▶ [AIM OF THE TASK]: Scan the material that follows. Copy every line containing the word "from".

## START RECORD EXTRACTS

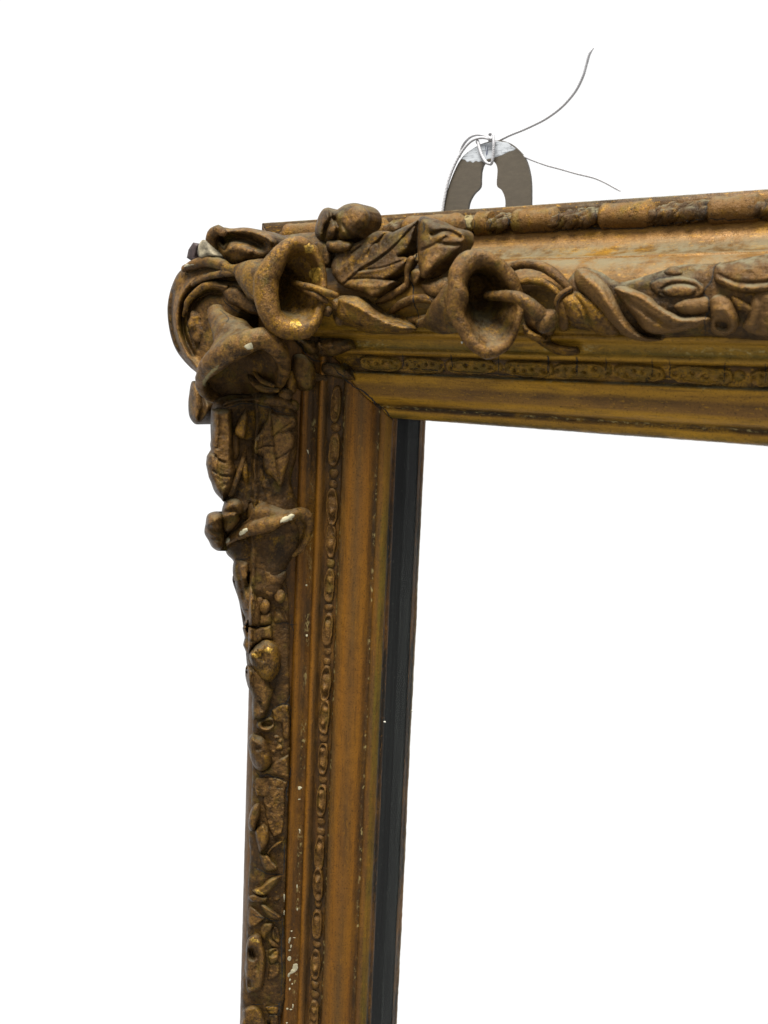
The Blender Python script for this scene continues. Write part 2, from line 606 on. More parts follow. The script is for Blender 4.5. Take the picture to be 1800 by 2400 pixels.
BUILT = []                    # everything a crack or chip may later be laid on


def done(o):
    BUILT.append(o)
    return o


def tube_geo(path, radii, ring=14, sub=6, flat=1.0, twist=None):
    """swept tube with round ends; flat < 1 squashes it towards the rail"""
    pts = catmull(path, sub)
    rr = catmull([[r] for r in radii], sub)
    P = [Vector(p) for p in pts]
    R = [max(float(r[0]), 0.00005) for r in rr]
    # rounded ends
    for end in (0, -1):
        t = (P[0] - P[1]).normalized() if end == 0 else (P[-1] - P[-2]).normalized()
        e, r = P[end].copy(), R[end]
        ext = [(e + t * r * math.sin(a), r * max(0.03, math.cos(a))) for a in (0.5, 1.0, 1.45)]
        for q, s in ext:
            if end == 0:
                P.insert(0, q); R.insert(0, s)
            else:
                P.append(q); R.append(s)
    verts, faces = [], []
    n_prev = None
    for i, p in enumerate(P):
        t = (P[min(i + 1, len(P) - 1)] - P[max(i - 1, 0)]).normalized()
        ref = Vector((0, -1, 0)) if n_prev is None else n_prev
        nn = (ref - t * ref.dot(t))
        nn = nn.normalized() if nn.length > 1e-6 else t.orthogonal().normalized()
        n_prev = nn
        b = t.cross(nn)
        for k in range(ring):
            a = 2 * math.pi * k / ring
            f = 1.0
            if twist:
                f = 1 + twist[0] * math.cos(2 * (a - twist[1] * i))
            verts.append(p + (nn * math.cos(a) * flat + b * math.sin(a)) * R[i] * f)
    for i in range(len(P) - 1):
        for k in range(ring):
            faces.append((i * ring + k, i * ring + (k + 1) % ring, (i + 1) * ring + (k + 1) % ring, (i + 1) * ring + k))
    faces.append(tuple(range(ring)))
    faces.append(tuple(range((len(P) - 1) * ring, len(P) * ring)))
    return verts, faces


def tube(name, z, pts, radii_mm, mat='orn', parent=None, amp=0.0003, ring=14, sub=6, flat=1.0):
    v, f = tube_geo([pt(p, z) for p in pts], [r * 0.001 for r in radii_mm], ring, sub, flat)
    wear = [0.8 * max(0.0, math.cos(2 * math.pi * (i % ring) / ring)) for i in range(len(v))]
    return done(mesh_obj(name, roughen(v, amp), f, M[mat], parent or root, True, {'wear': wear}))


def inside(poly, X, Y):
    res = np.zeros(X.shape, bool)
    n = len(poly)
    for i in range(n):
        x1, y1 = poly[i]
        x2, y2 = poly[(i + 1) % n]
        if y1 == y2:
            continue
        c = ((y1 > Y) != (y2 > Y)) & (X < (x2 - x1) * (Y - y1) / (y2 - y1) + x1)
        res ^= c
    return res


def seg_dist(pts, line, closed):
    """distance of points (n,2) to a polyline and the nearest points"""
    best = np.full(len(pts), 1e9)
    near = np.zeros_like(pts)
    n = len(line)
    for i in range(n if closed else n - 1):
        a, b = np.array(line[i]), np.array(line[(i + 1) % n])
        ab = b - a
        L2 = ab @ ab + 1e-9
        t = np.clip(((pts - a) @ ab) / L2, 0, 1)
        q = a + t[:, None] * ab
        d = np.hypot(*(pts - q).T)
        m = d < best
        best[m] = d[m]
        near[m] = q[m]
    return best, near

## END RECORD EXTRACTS
## START RECORD EXTRACTS

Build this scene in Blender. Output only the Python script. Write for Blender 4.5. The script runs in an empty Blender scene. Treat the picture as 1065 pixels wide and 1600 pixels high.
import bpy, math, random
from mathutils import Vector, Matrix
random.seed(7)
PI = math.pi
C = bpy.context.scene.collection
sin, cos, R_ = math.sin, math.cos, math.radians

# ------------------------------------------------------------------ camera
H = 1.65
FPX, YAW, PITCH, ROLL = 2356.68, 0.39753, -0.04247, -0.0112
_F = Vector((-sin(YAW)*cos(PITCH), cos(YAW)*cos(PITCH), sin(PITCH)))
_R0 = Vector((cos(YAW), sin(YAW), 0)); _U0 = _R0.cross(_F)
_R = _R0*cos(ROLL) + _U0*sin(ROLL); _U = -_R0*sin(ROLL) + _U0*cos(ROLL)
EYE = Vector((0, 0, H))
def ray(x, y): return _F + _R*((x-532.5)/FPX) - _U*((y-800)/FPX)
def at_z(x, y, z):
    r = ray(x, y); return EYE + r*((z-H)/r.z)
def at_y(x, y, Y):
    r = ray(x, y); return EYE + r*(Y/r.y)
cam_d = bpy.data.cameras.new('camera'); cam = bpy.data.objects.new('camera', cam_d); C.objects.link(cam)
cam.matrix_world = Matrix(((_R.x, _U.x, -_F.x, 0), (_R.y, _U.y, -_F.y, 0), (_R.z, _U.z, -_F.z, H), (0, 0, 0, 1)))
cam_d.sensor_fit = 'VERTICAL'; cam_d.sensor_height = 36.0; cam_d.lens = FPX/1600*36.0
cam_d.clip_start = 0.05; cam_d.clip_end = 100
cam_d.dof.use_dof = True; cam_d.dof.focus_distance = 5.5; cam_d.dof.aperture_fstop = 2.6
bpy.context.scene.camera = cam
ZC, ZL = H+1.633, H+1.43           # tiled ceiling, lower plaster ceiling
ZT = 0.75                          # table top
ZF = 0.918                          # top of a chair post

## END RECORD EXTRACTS

▶ [THE ANSWER]:
The Blender Python script for this scene continues. Write part 2, from line 606 on. More parts follow. The script is for Blender 4.5. Take the picture to be 1800 by 2400 pixels.
from mathutils import Vector, Matrix